— Do this —
Print the records below from the first line through the line containing "from math import radians as R, sin, cos, pi", both included, word for word.

* begin Dataset rows *

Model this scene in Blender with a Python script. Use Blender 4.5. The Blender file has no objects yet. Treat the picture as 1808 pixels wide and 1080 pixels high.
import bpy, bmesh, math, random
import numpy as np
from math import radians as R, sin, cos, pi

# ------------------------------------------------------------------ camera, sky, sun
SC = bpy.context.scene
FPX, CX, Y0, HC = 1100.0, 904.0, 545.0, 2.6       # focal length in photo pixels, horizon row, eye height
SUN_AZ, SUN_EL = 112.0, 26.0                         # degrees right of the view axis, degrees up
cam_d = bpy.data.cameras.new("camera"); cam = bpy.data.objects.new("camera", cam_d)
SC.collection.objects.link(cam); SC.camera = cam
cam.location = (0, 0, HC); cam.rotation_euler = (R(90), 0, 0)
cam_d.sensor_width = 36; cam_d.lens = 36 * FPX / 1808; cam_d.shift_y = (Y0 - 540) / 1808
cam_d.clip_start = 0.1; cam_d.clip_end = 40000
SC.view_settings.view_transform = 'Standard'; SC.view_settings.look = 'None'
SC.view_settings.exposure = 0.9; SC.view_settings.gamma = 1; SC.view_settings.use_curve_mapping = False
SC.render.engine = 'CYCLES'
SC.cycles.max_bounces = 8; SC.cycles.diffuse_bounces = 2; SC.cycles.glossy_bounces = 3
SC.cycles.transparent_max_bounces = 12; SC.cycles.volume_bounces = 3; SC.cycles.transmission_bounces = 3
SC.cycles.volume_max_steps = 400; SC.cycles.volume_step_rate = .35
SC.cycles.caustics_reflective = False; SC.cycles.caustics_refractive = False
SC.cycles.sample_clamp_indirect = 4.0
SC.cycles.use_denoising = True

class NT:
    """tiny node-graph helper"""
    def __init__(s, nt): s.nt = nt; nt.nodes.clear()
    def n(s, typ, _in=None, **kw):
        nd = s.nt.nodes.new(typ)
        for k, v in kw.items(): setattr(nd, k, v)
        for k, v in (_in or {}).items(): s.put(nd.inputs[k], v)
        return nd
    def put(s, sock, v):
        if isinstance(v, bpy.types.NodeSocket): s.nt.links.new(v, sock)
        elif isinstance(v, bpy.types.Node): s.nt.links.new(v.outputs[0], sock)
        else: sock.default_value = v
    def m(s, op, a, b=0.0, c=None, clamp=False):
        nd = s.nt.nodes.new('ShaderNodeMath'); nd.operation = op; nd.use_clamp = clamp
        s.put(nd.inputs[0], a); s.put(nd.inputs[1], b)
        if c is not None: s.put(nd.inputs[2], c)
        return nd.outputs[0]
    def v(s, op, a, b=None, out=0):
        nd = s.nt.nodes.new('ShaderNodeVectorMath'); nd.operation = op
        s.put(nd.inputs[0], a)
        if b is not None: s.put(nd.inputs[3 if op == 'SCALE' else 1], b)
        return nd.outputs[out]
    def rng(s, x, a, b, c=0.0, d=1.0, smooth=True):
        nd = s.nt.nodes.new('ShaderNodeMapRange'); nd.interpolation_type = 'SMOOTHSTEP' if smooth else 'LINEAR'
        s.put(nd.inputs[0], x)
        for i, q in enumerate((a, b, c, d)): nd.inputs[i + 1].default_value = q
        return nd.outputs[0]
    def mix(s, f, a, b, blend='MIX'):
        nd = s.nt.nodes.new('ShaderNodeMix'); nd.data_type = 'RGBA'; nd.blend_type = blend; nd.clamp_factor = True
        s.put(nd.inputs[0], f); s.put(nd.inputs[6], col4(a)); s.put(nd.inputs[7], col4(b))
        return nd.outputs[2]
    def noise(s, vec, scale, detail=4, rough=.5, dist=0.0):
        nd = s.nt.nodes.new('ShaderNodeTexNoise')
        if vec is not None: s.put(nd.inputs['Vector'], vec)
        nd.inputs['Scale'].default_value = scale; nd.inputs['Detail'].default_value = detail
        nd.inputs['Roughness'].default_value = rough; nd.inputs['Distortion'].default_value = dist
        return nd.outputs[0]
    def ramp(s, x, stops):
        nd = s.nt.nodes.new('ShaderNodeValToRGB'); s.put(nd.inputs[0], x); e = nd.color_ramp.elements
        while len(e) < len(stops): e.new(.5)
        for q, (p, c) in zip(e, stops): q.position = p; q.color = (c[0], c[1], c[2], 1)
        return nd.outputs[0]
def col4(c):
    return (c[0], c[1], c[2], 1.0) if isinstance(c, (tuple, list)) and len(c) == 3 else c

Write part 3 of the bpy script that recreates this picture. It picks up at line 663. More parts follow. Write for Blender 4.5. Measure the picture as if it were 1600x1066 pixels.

* end Dataset rows *

— Response —
Model this scene in Blender with a Python script. Use Blender 4.5. The Blender file has no objects yet. Treat the picture as 1808 pixels wide and 1080 pixels high.
import bpy, bmesh, math, random
import numpy as np
from math import radians as R, sin, cos, pi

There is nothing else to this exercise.